Print edition : July 22, 2016

Neil O' Brien. Photo: V. Sreenivasa Murthy

NEIL O’ BRIEN, widely acknowledged as the “Father of Quizzing” in India, passed away on June 24 at the age of 82. For quiz-crazy Kolkata, this was truly the end of an era, for O’ Brien dominated the quizzing scene for nearly 50 years since 1967 when he conducted the first “open quiz” in Calcutta (now Kolkata) at Christ the King Church Parish Hall. Over the years, thanks to his enormous popularity as a quiz master and his well-loved quiz columns in newspapers and magazines, the name Neil O’ Brien became synonymous with quizzing.

With his unique style of conducting a quiz contest, O’ Brien single-handedly popularised quizzing and inspired several generations to become quizzers.

“Neil O’ Brien, in a way, democratised quizzing and made it engaging for the non-specialists. His greatest contribution lies in inspiring students in schools and colleges to take active interest in this mind sport, and I guess he is more responsible than anyone else in architecting Kolkata’s quiz culture. The best part of his quizzes was the craftsmanship in formulating a question,” Charanpreet Singh, a teacher and well-known quiz master, told Frontline.

O’ Brien was also an eminent educationist and was the chairman of the Council for the Indian School Certificate Examinations (CISCE) from 1993 to 2011. In his condolence message, Gerry Arathoon, chief executive and secretary, CISCE, wrote: “His wide-ranging interest in education played a role in the development of schools affiliated to the Council and helped in the expansion of education in our country. Under his chairmanship, the Council pioneered a number of academic initiatives, which established the Council as an exemplary National Examination Board.”

Born on May 10, 1934, in Calcutta to Amos Peter O’ Brien and Edna, Neil grew up to become one of the pillars of the Anglo-Indian community. He was a nominated member of the West Bengal Assembly from 1977 to 1991 and was also elected to the Lok Sabha in 1996. O’ Brien also had a successful career in publishing; he joined Oxford University Press as Calcutta Manager in 1965 and retired in 1996 as its chairman and managing director.

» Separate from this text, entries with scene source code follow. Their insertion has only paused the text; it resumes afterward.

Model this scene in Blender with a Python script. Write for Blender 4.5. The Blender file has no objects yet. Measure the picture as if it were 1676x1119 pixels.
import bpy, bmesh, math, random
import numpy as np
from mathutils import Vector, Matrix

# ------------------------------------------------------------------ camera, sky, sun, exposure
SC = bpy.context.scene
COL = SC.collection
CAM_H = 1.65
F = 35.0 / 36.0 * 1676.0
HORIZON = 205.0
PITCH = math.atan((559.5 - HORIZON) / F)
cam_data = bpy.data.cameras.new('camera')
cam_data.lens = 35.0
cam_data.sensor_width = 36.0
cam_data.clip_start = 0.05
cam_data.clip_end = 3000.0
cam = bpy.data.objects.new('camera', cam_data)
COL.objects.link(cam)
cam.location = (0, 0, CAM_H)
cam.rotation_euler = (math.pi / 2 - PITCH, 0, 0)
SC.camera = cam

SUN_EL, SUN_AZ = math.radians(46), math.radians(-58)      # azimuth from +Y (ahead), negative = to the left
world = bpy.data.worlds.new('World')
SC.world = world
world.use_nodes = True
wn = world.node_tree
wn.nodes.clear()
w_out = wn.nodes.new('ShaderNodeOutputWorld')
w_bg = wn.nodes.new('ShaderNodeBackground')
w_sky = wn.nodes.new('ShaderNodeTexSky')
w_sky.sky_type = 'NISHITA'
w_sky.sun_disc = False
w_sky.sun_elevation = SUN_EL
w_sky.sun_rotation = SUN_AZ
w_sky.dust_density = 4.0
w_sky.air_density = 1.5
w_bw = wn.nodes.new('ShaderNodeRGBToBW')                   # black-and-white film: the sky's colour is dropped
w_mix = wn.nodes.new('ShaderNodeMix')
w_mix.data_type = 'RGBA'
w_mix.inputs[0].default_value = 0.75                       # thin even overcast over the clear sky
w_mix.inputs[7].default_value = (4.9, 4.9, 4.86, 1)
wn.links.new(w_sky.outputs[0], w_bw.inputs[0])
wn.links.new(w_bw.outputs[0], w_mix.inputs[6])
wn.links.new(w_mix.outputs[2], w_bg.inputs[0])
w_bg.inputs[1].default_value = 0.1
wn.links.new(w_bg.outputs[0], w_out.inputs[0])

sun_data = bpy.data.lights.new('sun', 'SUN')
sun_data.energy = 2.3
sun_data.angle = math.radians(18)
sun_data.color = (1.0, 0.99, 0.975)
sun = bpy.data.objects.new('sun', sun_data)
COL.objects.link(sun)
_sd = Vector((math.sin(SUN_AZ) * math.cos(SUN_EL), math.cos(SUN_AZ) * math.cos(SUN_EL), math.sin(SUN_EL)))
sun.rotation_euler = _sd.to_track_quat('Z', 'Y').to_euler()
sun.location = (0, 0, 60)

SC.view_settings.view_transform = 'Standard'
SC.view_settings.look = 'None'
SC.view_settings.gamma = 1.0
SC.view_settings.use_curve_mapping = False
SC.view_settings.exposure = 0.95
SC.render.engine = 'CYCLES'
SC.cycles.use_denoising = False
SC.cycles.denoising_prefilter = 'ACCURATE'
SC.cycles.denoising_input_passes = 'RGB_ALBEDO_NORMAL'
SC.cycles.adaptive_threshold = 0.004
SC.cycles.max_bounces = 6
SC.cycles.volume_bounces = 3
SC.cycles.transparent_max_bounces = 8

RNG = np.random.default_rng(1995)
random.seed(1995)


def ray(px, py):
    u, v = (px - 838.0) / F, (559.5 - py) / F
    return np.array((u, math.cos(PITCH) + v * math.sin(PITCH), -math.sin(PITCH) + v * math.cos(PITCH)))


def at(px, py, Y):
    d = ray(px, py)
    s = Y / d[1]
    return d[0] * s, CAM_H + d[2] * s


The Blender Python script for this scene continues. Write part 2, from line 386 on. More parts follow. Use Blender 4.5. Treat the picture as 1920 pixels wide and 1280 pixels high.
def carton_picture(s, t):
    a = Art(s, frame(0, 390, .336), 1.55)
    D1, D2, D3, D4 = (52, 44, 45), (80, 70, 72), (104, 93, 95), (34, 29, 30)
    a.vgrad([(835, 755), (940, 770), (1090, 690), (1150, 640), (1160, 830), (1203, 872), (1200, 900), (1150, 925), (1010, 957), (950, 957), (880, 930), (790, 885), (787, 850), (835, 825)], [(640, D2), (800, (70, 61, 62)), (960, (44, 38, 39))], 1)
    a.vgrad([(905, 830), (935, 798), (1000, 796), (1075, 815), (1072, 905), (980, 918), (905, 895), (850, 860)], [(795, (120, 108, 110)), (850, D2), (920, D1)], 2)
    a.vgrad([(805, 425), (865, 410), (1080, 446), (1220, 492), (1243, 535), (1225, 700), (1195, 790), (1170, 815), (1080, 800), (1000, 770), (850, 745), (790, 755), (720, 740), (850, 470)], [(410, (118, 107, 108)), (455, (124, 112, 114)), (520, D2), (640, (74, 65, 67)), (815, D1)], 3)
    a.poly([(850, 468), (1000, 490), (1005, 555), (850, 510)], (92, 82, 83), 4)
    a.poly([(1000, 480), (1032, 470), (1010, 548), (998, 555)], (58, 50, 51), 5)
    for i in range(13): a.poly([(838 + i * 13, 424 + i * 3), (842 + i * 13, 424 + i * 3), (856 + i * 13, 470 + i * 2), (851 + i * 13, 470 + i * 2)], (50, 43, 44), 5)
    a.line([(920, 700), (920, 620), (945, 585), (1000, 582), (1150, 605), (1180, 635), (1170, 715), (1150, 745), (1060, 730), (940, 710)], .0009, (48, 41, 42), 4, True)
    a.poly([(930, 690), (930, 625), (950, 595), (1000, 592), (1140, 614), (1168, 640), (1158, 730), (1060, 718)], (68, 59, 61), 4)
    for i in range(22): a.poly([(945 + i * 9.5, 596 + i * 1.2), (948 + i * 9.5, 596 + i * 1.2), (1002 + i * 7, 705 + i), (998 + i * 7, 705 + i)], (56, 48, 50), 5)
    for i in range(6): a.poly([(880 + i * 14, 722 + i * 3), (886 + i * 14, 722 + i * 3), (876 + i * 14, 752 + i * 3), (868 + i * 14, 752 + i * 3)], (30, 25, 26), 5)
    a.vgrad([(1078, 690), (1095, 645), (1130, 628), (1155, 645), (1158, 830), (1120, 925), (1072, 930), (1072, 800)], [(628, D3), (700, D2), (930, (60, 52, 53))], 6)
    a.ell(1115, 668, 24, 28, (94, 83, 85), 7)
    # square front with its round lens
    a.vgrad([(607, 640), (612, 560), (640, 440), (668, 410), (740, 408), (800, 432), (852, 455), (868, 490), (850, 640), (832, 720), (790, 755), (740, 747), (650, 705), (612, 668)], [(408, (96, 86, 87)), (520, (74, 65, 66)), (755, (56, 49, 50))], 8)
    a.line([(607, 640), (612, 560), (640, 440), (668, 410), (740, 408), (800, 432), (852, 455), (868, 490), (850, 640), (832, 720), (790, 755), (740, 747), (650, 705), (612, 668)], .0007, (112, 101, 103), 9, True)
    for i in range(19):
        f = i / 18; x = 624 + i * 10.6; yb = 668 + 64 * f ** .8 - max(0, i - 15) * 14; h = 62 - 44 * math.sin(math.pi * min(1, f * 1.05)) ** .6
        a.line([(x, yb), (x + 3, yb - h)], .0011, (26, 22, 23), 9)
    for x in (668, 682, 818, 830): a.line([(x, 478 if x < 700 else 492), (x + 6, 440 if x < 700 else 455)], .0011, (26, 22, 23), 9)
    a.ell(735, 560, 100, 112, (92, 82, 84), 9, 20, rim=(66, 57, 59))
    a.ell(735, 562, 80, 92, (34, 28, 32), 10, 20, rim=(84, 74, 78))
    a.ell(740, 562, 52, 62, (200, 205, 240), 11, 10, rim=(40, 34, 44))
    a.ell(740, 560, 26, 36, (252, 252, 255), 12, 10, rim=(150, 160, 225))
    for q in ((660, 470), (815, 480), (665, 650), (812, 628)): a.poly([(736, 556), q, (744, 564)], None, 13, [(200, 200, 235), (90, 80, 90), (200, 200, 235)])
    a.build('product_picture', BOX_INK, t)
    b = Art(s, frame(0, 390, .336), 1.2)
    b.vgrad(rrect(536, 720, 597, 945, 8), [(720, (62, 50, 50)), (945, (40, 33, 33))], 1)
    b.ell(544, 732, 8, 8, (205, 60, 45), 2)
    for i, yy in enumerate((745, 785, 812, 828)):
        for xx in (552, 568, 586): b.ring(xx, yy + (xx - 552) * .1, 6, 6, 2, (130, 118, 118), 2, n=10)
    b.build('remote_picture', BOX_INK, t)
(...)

There was one talent of his which most people were not aware of. Another Anglo-Indian icon of Kolkata, jazz legend Carlton Kitto remembers Neil as a very musical person. “He loved to sing songs of Frank Sinatra, Tony Bennett, Nat King Cole and others. In the early days he would sometimes sing a few songs with my group on stage at the Dalhousie Institute (a club in Kolkata). He had a very nice, soothing voice, a voice that suited jazz,” Kitto told Frontline. O’ Brien is survived by his wife Joyce, whom he had married in 1959, and three sons, Andy, Barry and Derek.